На рассвете третьего дня, когда из-за гор поднималось солнце, со стороны Смоленской в облаке пыли выросла колонна.
Шли штрафники-офицеры. Их прислали сюда, в штрафной батальон, из-под Туапсе и Новороссийска, из-под Ростова и Воронежа. Только особым — редким даже в звериной фашистской армии — зверством по отношению к мирным станичникам, к пленным и раненым, только безоговорочным, слепым выполнением любого приказа могли они добиться прощения. И не было такой изощренной нечеловеческой пытки, которой бы не щеголяли друг перед другом штрафники-офицеры.
Их-то и поджидали смольчане и матросы из Ейска. Особенно их ждал моряк-комиссар.
Под барабан, четко отбивая шаг, высоко вскидывая ноги и задрав головы кверху, широко размахивая левой рукой, шли штрафники к своей гибели.
Вот бы когда рвануться на шоссе! Но смольчане ждали: первыми по уговору ударят моряки…
Колонна скрылась за поворотом.
Там ее ждали матросы. Ближе к обочине дороги лежал комиссар. Он сжимал в руке гранату.
Колонна шла уже мимо него. Во главе шагал толстый офицер с нафабренными рыжими усами.
Вот такой же рыжий обер-лейтенант был комендантом Ейска. Он изнасиловал молодую рыбачку, невесту моряка, отрубил ей пальцы на руках, и, опозоренную, истерзанную, вздернул на виселицу…
Комиссар швырнул гранату. Потом рванул с плеч бушлат и в одной полосатой матросской тельняшке, — чтобы знал враг, с кем имеет дело, — бросился с ножом на шоссе. За ним поднялись из кустов все моряки.
Толстый офицер был жив. Его не убило гранатой — тем лучше! Чуть пригнувшись к земле, прямо на него ринулся комиссар.
Люди в полосатых тельняшках казались немцам страшным наваждением: откуда появились они здесь?..
Офицер вскинул автомат.
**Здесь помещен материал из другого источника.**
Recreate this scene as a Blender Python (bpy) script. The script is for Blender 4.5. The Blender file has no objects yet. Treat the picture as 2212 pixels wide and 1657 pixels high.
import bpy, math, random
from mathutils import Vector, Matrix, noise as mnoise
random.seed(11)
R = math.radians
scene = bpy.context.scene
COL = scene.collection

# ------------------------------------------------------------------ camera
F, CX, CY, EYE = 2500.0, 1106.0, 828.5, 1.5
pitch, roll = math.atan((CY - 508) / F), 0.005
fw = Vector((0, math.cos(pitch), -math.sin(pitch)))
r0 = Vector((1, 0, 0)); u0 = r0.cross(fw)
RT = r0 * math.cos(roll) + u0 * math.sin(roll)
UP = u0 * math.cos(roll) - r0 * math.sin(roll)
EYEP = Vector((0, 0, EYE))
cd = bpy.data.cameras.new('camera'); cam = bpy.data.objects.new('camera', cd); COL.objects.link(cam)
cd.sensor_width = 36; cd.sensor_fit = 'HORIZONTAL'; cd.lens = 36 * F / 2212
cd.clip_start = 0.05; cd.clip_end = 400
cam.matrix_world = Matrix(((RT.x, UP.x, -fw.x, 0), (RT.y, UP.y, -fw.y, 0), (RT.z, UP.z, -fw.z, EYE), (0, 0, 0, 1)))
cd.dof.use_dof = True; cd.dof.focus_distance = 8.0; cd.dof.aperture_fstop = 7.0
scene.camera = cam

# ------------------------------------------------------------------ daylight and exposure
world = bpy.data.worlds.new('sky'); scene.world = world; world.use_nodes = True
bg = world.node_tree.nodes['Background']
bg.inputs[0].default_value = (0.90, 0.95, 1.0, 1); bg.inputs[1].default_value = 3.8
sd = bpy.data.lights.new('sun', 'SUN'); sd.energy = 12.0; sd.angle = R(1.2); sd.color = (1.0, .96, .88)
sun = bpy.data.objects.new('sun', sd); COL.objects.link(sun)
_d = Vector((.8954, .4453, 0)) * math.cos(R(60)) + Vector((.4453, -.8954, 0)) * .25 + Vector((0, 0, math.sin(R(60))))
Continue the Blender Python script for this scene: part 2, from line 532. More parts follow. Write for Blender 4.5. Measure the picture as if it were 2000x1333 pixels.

Очередь захлебнулась: так стремительно и внезапно прыгнул комиссар на офицера.
Они упали оба, покатились, сцепились: если поднимется, то только один из них…
Поднялся комиссар. Тельняшка его была залита кровью, но он не замечал своей раны и бросился в гущу схватки.
Страшен был этот молчаливый стремительный натиск моряков. И офицеры не выдержали его — побежали к станице. Они бежали без оглядки, хотя и знали, что за бегство с поля боя их, штрафников, ждет неизбежный расстрел.
За поворотом из кустов поднялись смольчане. Их гранаты рвались среди бегущих штрафников.
Из кольца вырвалось только несколько десятков офицеров. За ними неотступно бежали моряки, пока не настигли их у самой станицы…
Уже видны были белые хаты, фруктовые сады, золотые тополя…
Из заставы у околицы грохнул одинокий выстрел, и тотчас же вслед за ним раздалась длинная пулеметная очередь: фашисты били в упор по этому страшному человеческому клубку, что в облаке пыли несся прямо на них.
Резко повернув вправо, матросы исчезли в кустах: партизанскими тропами они ушли в предгорья.
Очередь была за нами. Наступил час нашего мщения: и за Евгения, и за Геню, и за Конотопченко.